> What you should do:
Type again, exactly, the lines below from the start through the line that includes "m = umb_mat(c, pat, c2, under)".

> Items:
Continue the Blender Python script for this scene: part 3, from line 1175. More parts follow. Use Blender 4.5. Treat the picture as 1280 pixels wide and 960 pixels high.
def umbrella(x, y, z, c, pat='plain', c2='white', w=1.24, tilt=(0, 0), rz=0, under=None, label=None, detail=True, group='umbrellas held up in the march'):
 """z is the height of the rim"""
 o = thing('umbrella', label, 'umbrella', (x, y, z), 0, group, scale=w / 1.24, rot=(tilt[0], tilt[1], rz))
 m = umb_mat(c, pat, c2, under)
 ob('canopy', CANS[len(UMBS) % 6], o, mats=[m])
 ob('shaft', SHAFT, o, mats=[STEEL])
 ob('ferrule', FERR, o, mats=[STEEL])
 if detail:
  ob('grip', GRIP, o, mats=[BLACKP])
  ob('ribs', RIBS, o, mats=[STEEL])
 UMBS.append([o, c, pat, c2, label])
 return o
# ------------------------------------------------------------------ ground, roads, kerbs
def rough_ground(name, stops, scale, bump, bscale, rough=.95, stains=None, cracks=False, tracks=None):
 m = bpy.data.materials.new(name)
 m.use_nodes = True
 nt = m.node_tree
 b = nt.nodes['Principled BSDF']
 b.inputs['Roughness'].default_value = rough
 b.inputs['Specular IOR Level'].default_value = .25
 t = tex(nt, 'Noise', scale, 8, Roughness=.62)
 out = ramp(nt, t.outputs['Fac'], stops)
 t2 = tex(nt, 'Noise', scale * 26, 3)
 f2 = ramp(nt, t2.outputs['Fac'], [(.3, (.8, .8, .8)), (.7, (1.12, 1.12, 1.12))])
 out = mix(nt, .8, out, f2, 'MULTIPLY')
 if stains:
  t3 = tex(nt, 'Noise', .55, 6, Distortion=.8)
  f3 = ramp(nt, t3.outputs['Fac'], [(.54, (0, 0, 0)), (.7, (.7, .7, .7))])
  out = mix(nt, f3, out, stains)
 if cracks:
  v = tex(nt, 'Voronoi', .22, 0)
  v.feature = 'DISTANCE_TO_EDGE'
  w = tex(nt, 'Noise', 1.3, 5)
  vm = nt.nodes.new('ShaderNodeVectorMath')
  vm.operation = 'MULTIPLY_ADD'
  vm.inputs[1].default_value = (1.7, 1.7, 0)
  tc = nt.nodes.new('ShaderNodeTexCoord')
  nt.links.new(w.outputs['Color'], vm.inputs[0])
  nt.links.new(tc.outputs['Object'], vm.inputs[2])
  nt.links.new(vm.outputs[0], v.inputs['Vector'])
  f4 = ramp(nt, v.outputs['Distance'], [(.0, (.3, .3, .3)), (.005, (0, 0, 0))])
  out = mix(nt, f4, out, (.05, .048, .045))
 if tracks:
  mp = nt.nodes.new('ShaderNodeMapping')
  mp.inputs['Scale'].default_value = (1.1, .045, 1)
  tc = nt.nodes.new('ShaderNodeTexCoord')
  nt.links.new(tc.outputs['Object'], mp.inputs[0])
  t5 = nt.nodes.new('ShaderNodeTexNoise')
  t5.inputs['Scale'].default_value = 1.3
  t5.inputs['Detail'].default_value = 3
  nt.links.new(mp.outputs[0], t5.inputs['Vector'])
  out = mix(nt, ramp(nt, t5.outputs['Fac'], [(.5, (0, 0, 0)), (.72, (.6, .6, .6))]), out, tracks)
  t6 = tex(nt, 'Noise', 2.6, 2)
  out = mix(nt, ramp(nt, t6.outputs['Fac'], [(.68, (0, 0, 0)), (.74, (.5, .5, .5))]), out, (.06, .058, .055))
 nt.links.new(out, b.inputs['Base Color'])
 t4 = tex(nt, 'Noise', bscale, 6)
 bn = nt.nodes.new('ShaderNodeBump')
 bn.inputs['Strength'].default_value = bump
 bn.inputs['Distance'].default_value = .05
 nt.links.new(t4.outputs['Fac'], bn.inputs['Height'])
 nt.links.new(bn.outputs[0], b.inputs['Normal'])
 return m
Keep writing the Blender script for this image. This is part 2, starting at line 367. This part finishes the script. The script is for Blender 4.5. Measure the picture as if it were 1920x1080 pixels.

> Solved exercise:
Continue the Blender Python script for this scene: part 3, from line 1175. More parts follow. Use Blender 4.5. Treat the picture as 1280 pixels wide and 960 pixels high.
def umbrella(x, y, z, c, pat='plain', c2='white', w=1.24, tilt=(0, 0), rz=0, under=None, label=None, detail=True, group='umbrellas held up in the march'):
 """z is the height of the rim"""
 o = thing('umbrella', label, 'umbrella', (x, y, z), 0, group, scale=w / 1.24, rot=(tilt[0], tilt[1], rz))
 m = umb_mat(c, pat, c2, under)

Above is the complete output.